### Task brief
Only the lines between the line holding "Model this scene" and the line holding "def L4(c): return", both of those included, should be copied exactly; drop the pictures.

— begin —

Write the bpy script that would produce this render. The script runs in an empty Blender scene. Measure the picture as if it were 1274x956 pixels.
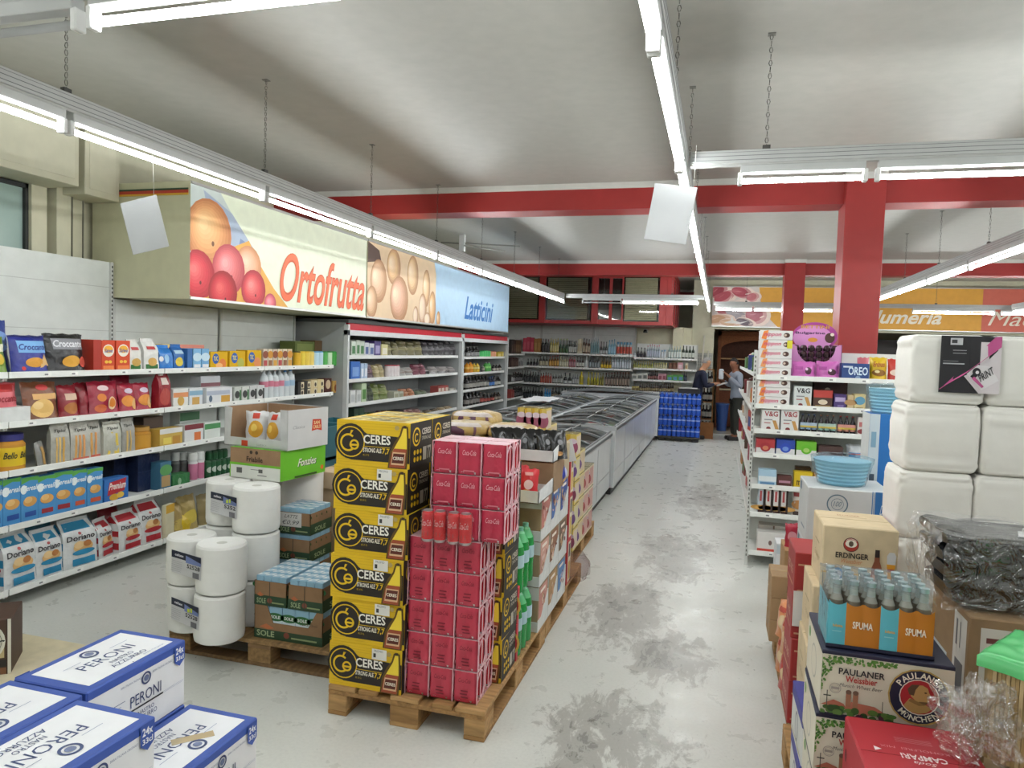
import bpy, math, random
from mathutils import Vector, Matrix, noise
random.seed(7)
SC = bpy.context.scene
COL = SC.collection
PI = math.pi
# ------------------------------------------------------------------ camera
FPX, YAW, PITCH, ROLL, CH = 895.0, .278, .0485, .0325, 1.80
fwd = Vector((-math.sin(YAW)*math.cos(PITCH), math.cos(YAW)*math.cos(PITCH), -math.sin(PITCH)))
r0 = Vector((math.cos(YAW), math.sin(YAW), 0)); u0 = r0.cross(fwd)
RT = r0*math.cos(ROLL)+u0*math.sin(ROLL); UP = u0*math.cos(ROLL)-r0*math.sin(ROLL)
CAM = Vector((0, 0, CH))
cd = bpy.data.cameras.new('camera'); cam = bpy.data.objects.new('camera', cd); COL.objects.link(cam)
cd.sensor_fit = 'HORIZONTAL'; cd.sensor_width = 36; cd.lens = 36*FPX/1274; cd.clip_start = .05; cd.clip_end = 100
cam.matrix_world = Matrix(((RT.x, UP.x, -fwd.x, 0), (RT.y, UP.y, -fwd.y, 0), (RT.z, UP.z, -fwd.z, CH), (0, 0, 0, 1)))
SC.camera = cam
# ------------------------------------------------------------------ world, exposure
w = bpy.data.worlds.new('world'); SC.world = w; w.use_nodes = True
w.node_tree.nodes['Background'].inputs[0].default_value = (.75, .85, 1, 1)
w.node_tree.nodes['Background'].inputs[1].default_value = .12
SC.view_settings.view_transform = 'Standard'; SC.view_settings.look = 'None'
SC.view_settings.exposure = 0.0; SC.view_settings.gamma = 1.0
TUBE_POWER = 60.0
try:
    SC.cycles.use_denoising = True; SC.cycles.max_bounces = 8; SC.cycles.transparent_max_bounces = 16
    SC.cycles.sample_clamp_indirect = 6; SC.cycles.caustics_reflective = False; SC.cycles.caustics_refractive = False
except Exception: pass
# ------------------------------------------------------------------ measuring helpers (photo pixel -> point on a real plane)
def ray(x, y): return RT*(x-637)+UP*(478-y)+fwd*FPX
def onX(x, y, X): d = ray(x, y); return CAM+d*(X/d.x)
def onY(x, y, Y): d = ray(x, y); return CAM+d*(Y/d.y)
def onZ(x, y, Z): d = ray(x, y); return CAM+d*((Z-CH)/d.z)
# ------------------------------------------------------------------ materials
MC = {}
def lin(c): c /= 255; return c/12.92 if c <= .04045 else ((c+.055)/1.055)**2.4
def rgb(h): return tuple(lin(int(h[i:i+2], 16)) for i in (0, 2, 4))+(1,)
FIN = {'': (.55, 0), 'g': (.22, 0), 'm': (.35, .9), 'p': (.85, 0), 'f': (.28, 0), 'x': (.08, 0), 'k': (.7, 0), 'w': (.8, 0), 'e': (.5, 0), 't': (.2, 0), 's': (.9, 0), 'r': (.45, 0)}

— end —
— begin —

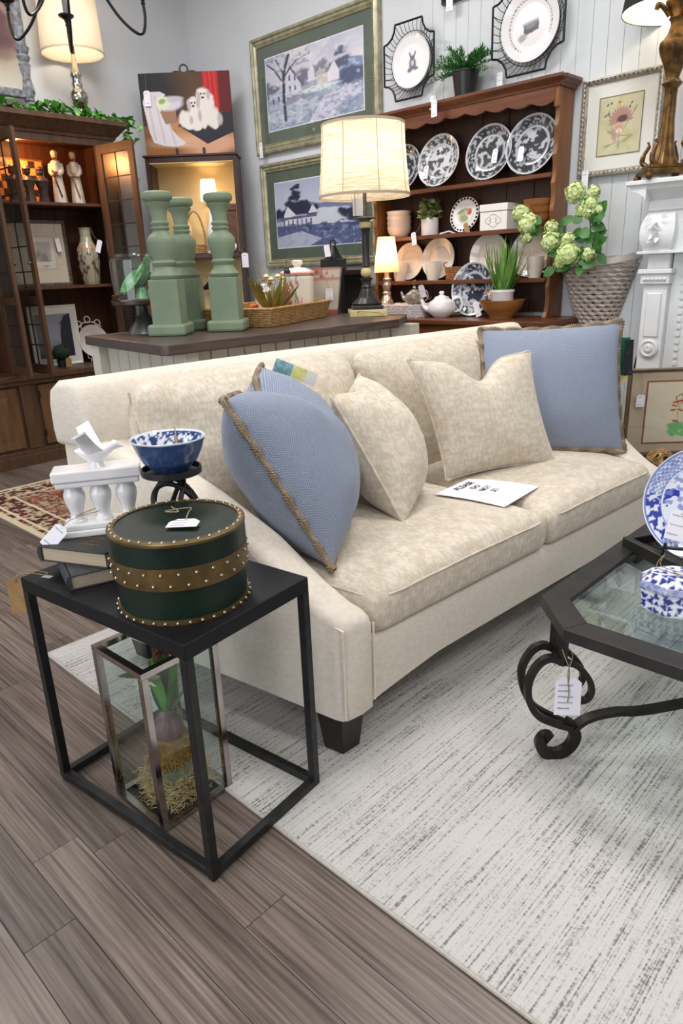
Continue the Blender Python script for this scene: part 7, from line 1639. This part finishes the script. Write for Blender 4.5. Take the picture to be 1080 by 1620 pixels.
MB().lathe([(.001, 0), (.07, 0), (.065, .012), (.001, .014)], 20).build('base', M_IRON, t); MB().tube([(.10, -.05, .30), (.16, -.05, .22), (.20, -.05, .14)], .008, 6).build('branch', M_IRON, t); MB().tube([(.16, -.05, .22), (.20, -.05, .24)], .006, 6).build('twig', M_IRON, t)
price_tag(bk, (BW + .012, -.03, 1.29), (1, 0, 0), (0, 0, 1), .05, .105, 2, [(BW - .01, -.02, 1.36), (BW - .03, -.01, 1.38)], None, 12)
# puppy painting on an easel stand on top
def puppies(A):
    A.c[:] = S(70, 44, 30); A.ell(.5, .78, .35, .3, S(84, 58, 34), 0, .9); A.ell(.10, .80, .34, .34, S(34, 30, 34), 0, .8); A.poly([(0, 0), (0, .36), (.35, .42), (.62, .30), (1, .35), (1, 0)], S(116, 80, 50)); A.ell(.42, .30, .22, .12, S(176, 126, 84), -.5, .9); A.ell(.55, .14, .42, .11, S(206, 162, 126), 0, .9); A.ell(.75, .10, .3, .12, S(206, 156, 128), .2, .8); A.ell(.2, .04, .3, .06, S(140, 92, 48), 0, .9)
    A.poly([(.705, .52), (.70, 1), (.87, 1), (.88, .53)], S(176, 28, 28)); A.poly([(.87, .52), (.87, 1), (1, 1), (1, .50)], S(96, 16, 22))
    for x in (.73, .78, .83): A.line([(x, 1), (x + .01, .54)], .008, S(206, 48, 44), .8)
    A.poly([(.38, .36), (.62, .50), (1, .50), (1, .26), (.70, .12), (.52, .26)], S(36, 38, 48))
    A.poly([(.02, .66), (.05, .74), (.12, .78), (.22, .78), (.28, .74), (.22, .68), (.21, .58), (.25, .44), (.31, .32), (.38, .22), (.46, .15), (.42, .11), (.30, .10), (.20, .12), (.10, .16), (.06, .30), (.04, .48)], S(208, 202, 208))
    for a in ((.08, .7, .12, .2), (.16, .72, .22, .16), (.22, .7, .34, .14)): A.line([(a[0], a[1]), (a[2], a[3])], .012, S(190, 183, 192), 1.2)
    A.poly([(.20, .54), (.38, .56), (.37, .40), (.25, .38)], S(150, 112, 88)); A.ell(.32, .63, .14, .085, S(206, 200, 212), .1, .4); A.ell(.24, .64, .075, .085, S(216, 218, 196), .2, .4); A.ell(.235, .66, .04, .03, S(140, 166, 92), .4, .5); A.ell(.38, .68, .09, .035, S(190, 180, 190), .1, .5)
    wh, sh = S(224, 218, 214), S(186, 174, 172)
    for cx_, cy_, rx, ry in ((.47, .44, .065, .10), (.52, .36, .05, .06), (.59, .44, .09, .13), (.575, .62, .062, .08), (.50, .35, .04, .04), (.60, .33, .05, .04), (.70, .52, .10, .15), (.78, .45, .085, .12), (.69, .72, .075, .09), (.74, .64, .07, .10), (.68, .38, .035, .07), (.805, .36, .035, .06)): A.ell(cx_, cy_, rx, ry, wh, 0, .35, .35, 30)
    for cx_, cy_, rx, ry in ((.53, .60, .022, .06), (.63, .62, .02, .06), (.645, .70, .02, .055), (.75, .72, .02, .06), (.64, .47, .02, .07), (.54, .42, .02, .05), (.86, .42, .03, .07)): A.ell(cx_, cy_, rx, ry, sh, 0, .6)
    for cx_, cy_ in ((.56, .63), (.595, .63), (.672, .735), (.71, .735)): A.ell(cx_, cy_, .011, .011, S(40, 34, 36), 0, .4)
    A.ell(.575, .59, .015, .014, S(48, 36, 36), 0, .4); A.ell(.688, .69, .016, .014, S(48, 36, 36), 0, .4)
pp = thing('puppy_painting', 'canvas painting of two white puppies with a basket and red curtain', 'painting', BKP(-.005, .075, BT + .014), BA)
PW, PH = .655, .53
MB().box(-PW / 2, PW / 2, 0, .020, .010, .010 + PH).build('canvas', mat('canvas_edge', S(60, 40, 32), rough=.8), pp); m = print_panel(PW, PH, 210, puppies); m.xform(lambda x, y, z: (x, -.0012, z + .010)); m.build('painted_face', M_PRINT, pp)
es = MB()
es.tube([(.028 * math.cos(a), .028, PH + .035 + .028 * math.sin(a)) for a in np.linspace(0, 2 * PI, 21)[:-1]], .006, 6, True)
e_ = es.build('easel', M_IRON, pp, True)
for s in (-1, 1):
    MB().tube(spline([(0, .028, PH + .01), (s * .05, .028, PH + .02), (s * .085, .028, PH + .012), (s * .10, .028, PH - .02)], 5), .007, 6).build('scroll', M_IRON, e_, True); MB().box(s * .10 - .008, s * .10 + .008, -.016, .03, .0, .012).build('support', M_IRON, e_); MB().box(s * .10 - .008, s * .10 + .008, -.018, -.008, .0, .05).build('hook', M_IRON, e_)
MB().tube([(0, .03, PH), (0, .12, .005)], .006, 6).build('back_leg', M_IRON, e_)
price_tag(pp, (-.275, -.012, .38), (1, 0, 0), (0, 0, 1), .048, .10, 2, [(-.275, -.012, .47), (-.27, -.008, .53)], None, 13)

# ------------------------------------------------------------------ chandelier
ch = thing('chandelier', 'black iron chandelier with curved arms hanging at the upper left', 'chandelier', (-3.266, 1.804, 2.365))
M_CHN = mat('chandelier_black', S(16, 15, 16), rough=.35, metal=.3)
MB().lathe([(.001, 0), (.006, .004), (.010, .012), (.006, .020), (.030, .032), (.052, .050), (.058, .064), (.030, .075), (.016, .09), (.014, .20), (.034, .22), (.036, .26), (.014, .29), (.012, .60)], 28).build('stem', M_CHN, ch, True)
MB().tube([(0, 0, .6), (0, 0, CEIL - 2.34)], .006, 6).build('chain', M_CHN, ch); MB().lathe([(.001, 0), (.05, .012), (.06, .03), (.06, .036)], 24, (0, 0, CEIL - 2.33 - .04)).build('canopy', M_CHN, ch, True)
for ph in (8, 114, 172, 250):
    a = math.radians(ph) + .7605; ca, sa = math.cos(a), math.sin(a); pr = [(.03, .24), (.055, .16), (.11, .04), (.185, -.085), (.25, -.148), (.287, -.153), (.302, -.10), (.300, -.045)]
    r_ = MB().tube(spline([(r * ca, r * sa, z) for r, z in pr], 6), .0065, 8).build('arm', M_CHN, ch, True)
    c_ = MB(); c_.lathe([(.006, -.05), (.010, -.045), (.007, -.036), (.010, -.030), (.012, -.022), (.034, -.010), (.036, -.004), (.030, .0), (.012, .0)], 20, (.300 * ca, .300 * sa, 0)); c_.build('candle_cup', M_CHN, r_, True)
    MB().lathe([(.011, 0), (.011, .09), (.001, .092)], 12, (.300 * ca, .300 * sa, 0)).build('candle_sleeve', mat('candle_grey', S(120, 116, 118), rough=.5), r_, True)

— end —
— begin —

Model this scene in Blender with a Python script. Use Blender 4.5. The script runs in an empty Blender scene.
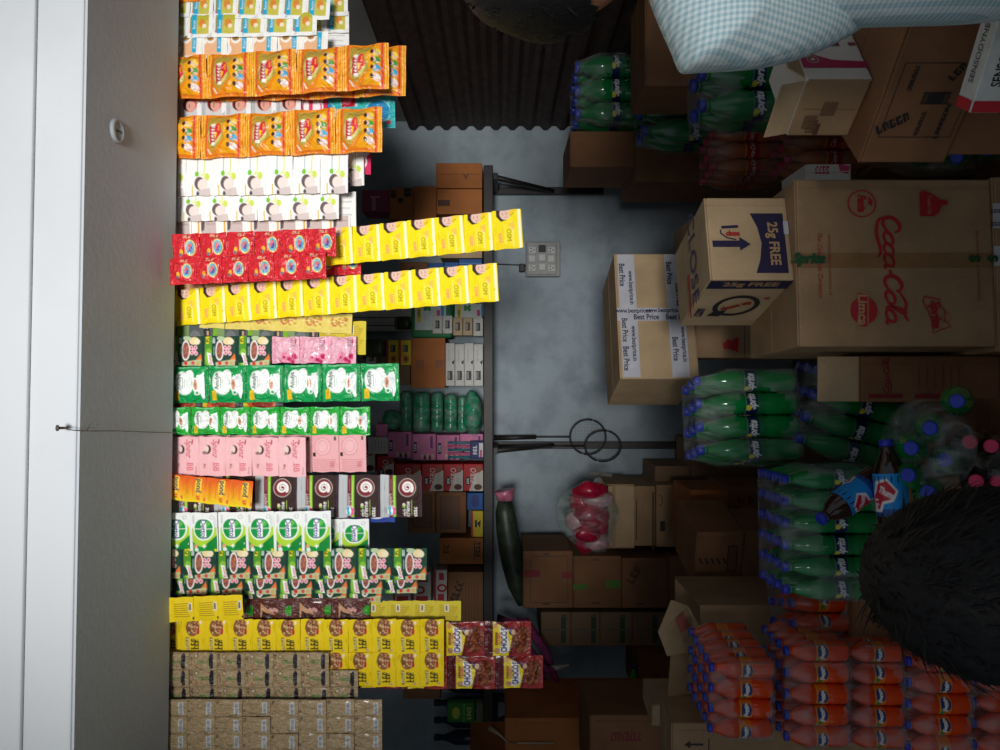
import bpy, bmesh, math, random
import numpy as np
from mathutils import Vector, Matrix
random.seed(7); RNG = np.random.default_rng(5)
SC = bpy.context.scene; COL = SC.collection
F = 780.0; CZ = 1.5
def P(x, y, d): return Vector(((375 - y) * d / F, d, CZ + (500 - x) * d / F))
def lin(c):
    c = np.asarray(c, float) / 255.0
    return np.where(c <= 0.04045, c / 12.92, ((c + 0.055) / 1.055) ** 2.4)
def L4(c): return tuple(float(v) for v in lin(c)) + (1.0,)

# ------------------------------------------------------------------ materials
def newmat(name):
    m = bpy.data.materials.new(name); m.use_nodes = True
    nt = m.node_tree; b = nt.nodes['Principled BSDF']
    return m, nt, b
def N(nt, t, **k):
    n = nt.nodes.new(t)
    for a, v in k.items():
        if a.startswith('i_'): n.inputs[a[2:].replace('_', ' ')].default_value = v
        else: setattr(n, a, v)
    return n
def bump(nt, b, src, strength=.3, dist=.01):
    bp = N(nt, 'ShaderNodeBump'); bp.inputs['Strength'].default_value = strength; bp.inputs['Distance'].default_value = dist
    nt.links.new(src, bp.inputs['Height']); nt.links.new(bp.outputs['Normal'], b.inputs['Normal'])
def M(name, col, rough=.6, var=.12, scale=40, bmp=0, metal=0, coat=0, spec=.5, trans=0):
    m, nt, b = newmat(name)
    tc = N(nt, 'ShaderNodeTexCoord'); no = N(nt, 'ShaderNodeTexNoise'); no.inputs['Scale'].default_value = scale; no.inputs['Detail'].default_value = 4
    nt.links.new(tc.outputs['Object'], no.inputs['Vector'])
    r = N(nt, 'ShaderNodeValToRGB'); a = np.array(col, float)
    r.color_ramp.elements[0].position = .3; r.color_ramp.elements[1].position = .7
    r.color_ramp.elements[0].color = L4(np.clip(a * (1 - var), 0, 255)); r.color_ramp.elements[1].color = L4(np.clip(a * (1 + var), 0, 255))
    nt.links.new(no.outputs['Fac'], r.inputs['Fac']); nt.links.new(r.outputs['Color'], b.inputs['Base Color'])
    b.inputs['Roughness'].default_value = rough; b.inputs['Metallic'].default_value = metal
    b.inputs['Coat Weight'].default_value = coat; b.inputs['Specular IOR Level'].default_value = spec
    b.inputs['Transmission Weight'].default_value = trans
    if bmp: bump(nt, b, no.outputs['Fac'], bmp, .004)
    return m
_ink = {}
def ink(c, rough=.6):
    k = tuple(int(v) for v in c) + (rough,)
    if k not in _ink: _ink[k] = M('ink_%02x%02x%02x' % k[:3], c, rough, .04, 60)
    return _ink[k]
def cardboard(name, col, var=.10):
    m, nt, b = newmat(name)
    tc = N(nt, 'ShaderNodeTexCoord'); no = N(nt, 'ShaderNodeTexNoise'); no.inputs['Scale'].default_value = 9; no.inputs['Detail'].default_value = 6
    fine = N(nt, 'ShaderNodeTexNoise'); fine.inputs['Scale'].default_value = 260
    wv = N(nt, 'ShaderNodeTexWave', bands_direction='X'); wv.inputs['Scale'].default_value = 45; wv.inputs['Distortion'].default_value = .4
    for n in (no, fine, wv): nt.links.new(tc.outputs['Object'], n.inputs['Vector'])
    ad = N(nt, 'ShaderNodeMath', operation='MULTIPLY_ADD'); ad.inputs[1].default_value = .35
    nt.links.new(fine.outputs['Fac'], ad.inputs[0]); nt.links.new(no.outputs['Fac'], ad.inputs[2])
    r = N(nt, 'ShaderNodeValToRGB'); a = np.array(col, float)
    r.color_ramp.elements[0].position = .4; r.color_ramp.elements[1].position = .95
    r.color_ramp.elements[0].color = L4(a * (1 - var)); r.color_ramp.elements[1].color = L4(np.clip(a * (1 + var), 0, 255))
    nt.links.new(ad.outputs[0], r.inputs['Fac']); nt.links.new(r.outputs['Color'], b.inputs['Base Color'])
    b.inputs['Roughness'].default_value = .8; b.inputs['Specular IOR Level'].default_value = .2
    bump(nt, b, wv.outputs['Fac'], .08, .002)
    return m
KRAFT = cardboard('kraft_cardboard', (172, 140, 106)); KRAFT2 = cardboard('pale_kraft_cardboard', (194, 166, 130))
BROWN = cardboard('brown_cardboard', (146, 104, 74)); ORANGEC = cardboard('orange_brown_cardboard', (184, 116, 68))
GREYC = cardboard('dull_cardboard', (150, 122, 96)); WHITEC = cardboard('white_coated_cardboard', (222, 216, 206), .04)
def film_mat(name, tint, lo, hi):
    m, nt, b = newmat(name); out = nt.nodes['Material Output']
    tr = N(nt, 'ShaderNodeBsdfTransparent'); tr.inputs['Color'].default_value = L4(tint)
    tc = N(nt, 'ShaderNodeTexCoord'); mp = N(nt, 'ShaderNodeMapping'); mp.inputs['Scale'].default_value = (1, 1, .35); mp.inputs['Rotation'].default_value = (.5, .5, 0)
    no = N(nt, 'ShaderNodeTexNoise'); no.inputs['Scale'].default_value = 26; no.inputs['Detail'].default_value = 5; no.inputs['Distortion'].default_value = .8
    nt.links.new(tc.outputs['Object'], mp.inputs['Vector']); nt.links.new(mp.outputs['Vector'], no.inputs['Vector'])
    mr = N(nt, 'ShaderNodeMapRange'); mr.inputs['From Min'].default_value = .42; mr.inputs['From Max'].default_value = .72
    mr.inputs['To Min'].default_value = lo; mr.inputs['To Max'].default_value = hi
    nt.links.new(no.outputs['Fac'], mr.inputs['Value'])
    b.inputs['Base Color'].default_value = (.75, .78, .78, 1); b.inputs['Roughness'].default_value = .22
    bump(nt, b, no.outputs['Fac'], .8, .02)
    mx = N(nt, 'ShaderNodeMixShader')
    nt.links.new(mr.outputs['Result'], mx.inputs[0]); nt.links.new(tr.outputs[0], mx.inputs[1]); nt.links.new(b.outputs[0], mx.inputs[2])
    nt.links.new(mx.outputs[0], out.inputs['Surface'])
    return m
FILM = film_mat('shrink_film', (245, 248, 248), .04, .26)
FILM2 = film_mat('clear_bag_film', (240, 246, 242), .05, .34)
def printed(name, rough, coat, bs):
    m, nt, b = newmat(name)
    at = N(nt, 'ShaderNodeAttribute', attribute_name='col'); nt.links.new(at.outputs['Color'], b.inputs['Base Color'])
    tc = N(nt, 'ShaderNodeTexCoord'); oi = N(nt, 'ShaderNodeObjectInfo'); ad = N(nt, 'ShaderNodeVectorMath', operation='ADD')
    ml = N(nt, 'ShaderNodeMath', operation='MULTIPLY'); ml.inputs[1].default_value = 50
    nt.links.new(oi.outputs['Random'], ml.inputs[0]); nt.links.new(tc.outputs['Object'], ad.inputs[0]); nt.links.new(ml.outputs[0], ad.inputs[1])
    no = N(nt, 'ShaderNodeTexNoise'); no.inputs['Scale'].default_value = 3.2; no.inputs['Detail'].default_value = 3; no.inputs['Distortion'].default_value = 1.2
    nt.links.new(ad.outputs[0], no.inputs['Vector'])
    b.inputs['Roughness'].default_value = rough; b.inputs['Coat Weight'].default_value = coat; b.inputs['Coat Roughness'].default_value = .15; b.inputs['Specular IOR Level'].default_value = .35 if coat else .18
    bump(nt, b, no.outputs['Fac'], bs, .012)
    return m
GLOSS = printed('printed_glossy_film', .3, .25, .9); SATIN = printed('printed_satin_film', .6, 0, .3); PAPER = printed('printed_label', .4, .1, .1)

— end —

### Full solution
Model this scene in Blender with a Python script. Use Blender 4.5. The script runs in an empty Blender scene.
import bpy, bmesh, math, random
import numpy as np
from mathutils import Vector, Matrix
random.seed(7); RNG = np.random.default_rng(5)
SC = bpy.context.scene; COL = SC.collection
F = 780.0; CZ = 1.5
def P(x, y, d): return Vector(((375 - y) * d / F, d, CZ + (500 - x) * d / F))
def lin(c):
    c = np.asarray(c, float) / 255.0
    return np.where(c <= 0.04045, c / 12.92, ((c + 0.055) / 1.055) ** 2.4)
def L4(c): return tuple(float(v) for v in lin(c)) + (1.0,)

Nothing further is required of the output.